Rowbotham, Greckol and Strekaf JJA

3.68: Court options to deal with significant deficiencies

Case Summary

The Plaintiffs Appealed the Decision of a Chambers Judge to strike the Plaintiff’s Action on the basis that the Plaintiffs lacked standing. The Plaintiffs had commenced an Action on their own behalf and on behalf of the Mikisew Cree First Nation (“MCFN”) which contained many of the same allegations which had been at issue in an Action brought in 1996 by the MCFN, and resolved in 2009 pursuant to a settlement agreement and resulting Consent Judgment (“1996 Action”). The Plaintiffs’ Action also contained several allegations concerning the conduct of counsel for both the Defendants and Plaintiffs in the 1996 Action.

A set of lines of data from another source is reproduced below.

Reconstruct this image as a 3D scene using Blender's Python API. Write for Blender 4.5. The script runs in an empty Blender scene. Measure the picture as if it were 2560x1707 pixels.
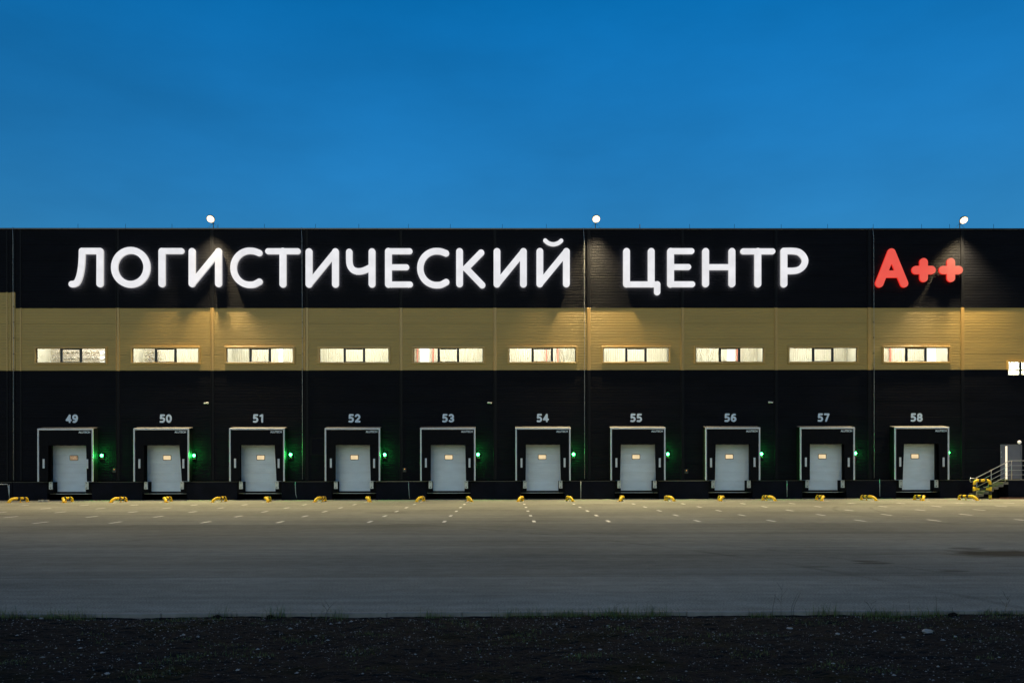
import bpy, math, random
import numpy as np
from mathutils import Vector
R = math.radians
rng = random.Random(7)
scene = bpy.context.scene
COL = scene.collection

# ------------------------------------------------------------------ camera
FPX, CX, CY, CZ = 2152.2, 24.566, -55.0, 1.905
PSI, ROLL = 0.008764, -0.0020626
cam_d = bpy.data.cameras.new('camera')
cam_d.sensor_width = 36.0
cam_d.lens = FPX / 2560 * 36.0
cam_d.shift_y = (1173 - 853.5) / 2560
cam_d.clip_start = 0.1
cam_d.clip_end = 3000
cam = bpy.data.objects.new('camera', cam_d)
COL.objects.link(cam)
cam.location = (CX, CY, CZ)
cam.rotation_euler = (R(90), -ROLL, -PSI)
scene.camera = cam

# ------------------------------------------------------------------ world (dusk)
world = bpy.data.worlds.new('World')
scene.world = world
world.use_nodes = True
wn = world.node_tree
wn.nodes.clear()
SUN_EL, SUN_AZ = R(6.0), R(190)
sky = wn.nodes.new('ShaderNodeTexSky')
sky.sky_type = 'NISHITA'
sky.sun_disc = False
sky.sun_elevation = SUN_EL
sky.sun_rotation = SUN_AZ
sky.air_density = 1.0
sky.dust_density = 0.6
sky.ozone_density = 4.0
tint = wn.nodes.new('ShaderNodeMix')
tint.data_type = 'RGBA'
tint.blend_type = 'MULTIPLY'
tint.inputs[0].default_value = 1.0
tint.inputs[7].default_value = (0.18, 0.90, 1.1, 1)
bg = wn.nodes.new('ShaderNodeBackground')
bg.inputs[1].default_value = 0.145
wo = wn.nodes.new('ShaderNodeOutputWorld')
wtc = wn.nodes.new('ShaderNodeTexCoord')
wsep = wn.nodes.new('ShaderNodeSeparateXYZ'); wn.links.new(wtc.outputs['Generated'], wsep.inputs[0])
wr = wn.nodes.new('ShaderNodeMapRange'); wr.inputs[1].default_value = 0.2; wr.inputs[2].default_value = 0.5; wr.inputs[3].default_value = 0.33; wr.inputs[4].default_value = 0.03
wn.links.new(wsep.outputs['Z'], wr.inputs[0])
wg = wn.nodes.new('ShaderNodeMapRange'); wg.inputs[1].default_value = 0.2; wg.inputs[2].default_value = 0.5; wg.inputs[3].default_value = 0.79; wg.inputs[4].default_value = 1.04
wn.links.new(wsep.outputs['Z'], wg.inputs[0])
wmp = wn.nodes.new('ShaderNodeMapping'); wmp.inputs['Scale'].default_value = (1.6, 1.6, 4.5)
wn.links.new(wtc.outputs['Generated'], wmp.inputs['Vector'])
wnz = wn.nodes.new('ShaderNodeTexNoise'); wnz.inputs['Scale'].default_value = 1.9; wnz.inputs['Detail'].default_value = 6; wnz.inputs['Roughness'].default_value = 0.55
wn.links.new(wmp.outputs[0], wnz.inputs['Vector'])
wc = wn.nodes.new('ShaderNodeMapRange'); wc.inputs[1].default_value = 0.3; wc.inputs[2].default_value = 0.7; wc.inputs[3].default_value = 0.88; wc.inputs[4].default_value = 1.11
wn.links.new(wnz.outputs['Fac'], wc.inputs[0])
wb = wn.nodes.new('ShaderNodeMapRange'); wb.inputs[1].default_value = 0.2; wb.inputs[2].default_value = 0.5; wb.inputs[3].default_value = 0.92; wb.inputs[4].default_value = 1.38
wn.links.new(wsep.outputs['Z'], wb.inputs[0])
wcomb = wn.nodes.new('ShaderNodeCombineXYZ'); wn.links.new(wb.outputs[0], wcomb.inputs[2])
wn.links.new(wr.outputs[0], wcomb.inputs[0]); wn.links.new(wg.outputs[0], wcomb.inputs[1])
wsc = wn.nodes.new('ShaderNodeVectorMath'); wsc.operation = 'SCALE'
wn.links.new(wcomb.outputs[0], wsc.inputs[0]); wn.links.new(wc.outputs[0], wsc.inputs['Scale'])
wn.links.new(wsc.outputs[0], tint.inputs[7])
wn.links.new(sky.outputs[0], tint.inputs[6])
wn.links.new(tint.outputs[2], bg.inputs[0])
wn.links.new(bg.outputs[0], wo.inputs[0])

# afterglow of the set sun, behind the photographer: weak and very soft
sun_d = bpy.data.lights.new('sun', 'SUN')
sun_d.energy = 0.5
sun_d.angle = R(40)
sun_d.color = (1.0, 0.76, 0.5)
sun = bpy.data.objects.new('sun', sun_d)
COL.objects.link(sun)
sun.rotation_euler = (R(70), 0, R(-10))

scene.view_settings.view_transform = 'Standard'
scene.view_settings.look = 'None'
scene.view_settings.exposure = 0.0
scene.view_settings.gamma = 1.0
scene.view_settings.use_curve_mapping = False
cy = scene.cycles
cy.max_bounces = 6
cy.diffuse_bounces = 3
cy.glossy_bounces = 2
cy.transparent_max_bounces = 8
cy.sample_clamp_indirect = 4.0
cy.use_denoising = True
cy.caustics_reflective = False
cy.caustics_refractive = False

FLOOD_W = 29000
GREEN_W = 120.0
ROOM_W = 270.0

# ------------------------------------------------------------------ helpers
def W(px, py, Y):
    """point of the photograph (2560 px frame) -> world point on the vertical plane y = Y"""
    u, v = px - 1280, py - 1173
    c, s = math.cos(-ROLL), math.sin(-ROLL)
    u, v = u * c - v * s, u * s + v * c
    xr, d, zz = u / FPX, 1.0, -v / FPX
    dx = xr * math.cos(PSI) + d * math.sin(PSI)
    dy = -xr * math.sin(PSI) + d * math.cos(PSI)
    t = (Y - CY) / dy
    return CX + dx * t, CZ + zz * t

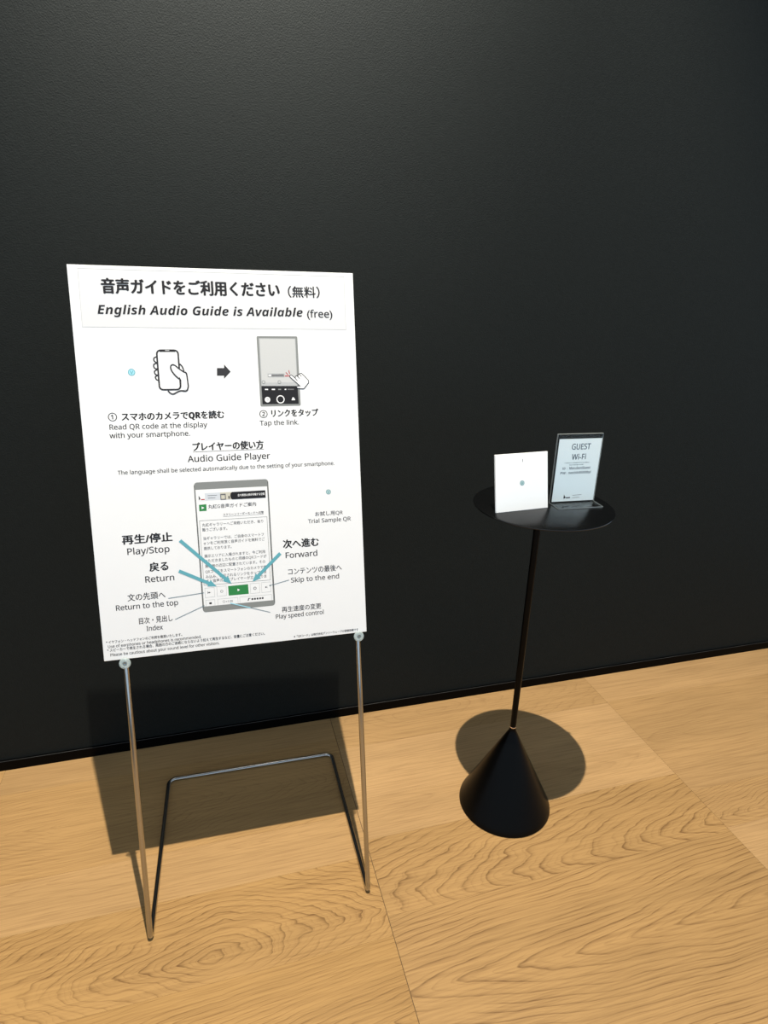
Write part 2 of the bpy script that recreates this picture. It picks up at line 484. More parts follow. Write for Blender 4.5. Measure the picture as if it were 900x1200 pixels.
# ---------------------------------------------------------------- printing on flat sheets
class Print:
    """flat printed figures collected into one mesh, units millimetres on the sheet"""
    def __init__(self, z0=0.15):
        self.v, self.f, self.m, self.mats, self.z0 = [], [], [], [], z0

    def _mi(self, name):
        if name not in self.mats: self.mats.append(name)
        return self.mats.index(name)

    def poly(self, pts, m, layer=0):
        i0 = len(self.v)
        self.v += [(x, y, self.z0 + 0.12 * layer) for x, y in pts]
        self.f.append(list(range(i0, i0 + len(pts))))
        self.m.append(self._mi(m))

    def rect(self, x0, y0, x1, y1, m, layer=0):
        self.poly([(x0, y0), (x1, y0), (x1, y1), (x0, y1)], m, layer)

    def stroke(self, pts, w, m, layer=0, closed=False):
        P = [Vector((p[0], p[1])) for p in pts]
        n = len(P)
        L, R = [], []
        for i in range(n):
            a = P[i - 1] if (i > 0 or closed) else None
            c = P[(i + 1) % n] if (i < n - 1 or closed) else None
            d1 = (P[i] - a).normalized() if a is not None else None
            d2 = (c - P[i]).normalized() if c is not None else None
            if d1 is None: d1 = d2
            if d2 is None: d2 = d1
            nn = Vector((-(d1.y + d2.y), d1.x + d2.x))
            nn = nn.normalized() if nn.length > 1e-6 else Vector((-d1.y, d1.x))
            k = max(0.5, abs(nn.dot(Vector((-d1.y, d1.x)))))
            L.append(P[i] + nn * (w / 2 / k))
            R.append(P[i] - nn * (w / 2 / k))
        for i in range(n if closed else n - 1):
            j = (i + 1) % n
            self.poly([R[i], R[j], L[j], L[i]], m, layer)

    def curve(self, pts, w, m, layer=0, closed=False, sub=5):
        self.stroke(smooth_path(pts, sub, closed), w, m, layer, closed)

    def disc(self, c, r, m, layer=0, n=28):
        self.poly([(c[0] + r * math.cos(2 * math.pi * k / n), c[1] + r * math.sin(2 * math.pi * k / n)) for k in range(n)], m, layer)

    def ring(self, c, r, w, m, layer=0, n=28):
        self.stroke([(c[0] + r * math.cos(2 * math.pi * k / n), c[1] + r * math.sin(2 * math.pi * k / n)) for k in range(n)], w, m, layer, True)

    def text(self, s, x0, x1, y, h, style='', m='ink_black', layer=0):
        """x0..x1 = inked width, y = foot of the glyphs, h = height of a capital (or of a kanji when style has J)"""
        kind = 'bold_italic' if 'I' in style else ('bold' if ('B' in style and 'J' not in style) else 'plain')
        rv, _ = glyphs('国' if 'J' in style else sans('H', kind))
        ry0, ry1 = min(p[1] for p in rv), max(p[1] for p in rv)
        vs, fs = glyphs(sans(s, kind) if not ('J' in style and 'B' in style) else sans(s, 'bold'))
        gx0, gx1 = min(p[0] for p in vs), max(p[0] for p in vs)
        s_y = h / (ry1 - ry0)
        d = {'B': 0.040, 'M': 0.018}.get(style[1:2] if 'J' in style else style[:1], 0.0) * s_y
        if 'J' not in style: d = 0.0 if 'B' in style else 0.015 * s_y
        elif d == 0: d = 0.013 * s_y
        sx = (x1 - x0 - 2 * d) / (gx1 - gx0)
        mi = self._mi(m)
        for q, (ox, oy) in enumerate([(0, 0)] if d == 0 else [(-d, 0), (d, 0), (0, d * .6), (0, -d * .6), (0, 0)]):     # heavier strokes: the letter overprinted a hair apart
            i0 = len(self.v)
            self.v += [(x0 + d + ox + (p[0] - gx0) * sx, y + oy + (p[1] - ry0) * s_y, self.z0 + 0.12 * layer + 0.012 * q) for p in vs]
            for f in fs:
                self.f.append([i0 + k for k in f])
                self.m.append(mi)

    def build(self, name, parent, label=None, u=0.001):
        me = bpy.data.meshes.new(name)
        me.from_pydata([(x * u, y * u, z * u) for x, y, z in self.v], [], self.f)
        for mn in self.mats: me.materials.append(M[mn])
        for p, mi in zip(me.polygons, self.m): p.material_index = mi
        bm = bmesh.new()
        bm.from_mesh(me)
        for f in bm.faces:                      # all print faces the reader
            f.normal_update()
            if f.normal.z < 0: f.normal_flip()
        bm.to_mesh(me)
        bm.free()
        o = bpy.data.objects.new(name, me)
        COL.objects.link(o)
        o.parent = parent
        if label: o['label'] = label
        return o


def smooth_path(pts, sub=5, closed=False):
    P = [Vector((p[0], p[1])) for p in pts]
    n = len(P)
    out = []
    for i in range(n if closed else n - 1):
        a = P[i - 1] if (i > 0 or closed) else P[0]
        b, c = P[i], P[(i + 1) % n]
        d = P[(i + 2) % n] if (i + 2 < n or closed) else P[-1]
        for k in range(sub):
            t = k / sub
            out.append(0.5 * (2 * b + (c - a) * t + (2 * a - 5 * b + 4 * c - d) * t * t + (3 * b - a - 3 * c + d) * t ** 3))
    if not closed: out.append(P[-1])
    return out


_font = bpy.data.curves.new('lettering', 'FONT')
_font_ob = bpy.data.objects.new('lettering', _font)
COL.objects.link(_font_ob)
_cache = {}


def sans(s, kind):
    """the sans-serif alphabets of the fallback font, in the wanted weight"""
    cap, low, dig = {'plain': (0x1D5A0, 0x1D5BA, 0x1D7E2), 'bold': (0x1D5D4, 0x1D5EE, 0x1D7EC), 'bold_italic': (0x1D63C, 0x1D656, 0x1D7EC)}[kind]
    o = ''
    for c in s:
        if 'A' <= c <= 'Z': o += chr(cap + ord(c) - 65)
        elif 'a' <= c <= 'z': o += chr(low + ord(c) - 97)
        elif '0' <= c <= '9': o += chr(dig + ord(c) - 48)
        else: o += c
    return o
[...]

The Chambers Judge had held that the Plaintiffs’ Claims related to collective rights held by the MCFN and the Plaintiffs lacked the authority to represent the entire MCFN. The Chambers Judge further held that it would offend certainty and public policy to set aside the settlement agreement and Consent Judgment. The Court of Appeal confirmed that Decisions to strike a Claim under Rule 3.68(1) are subject to deference, absent an extricable error in law and that in applications pursuant to Rule 3.68, Courts must “err on the side of generosity”, allowing “novel, but arguable, actions to proceed”.

The Court held that the Chambers Judge erred in finding that the Plaintiffs’ Claims on their own behalf disclosed no reasonable cause of action, as the Claims were novel and there was very little law on the point, such that it was not “plain and obvious” that the Claims disclosed no cause of action. However, the Court held that the Chambers Judge did not err in finding that the Plaintiffs had no standing to pursue derivative Claims on behalf of the MCFN. The Court also dismissed the Plaintiffs’ Appeal respecting Claims asserted against counsel for the Defendants in the 1996 Action, holding that such claims are “interpreted strictly” and that there is no general duty of care owed by a lawyer for a defendant in an Action to the Plaintiff in that suit.

The Appeal was therefore allowed in part.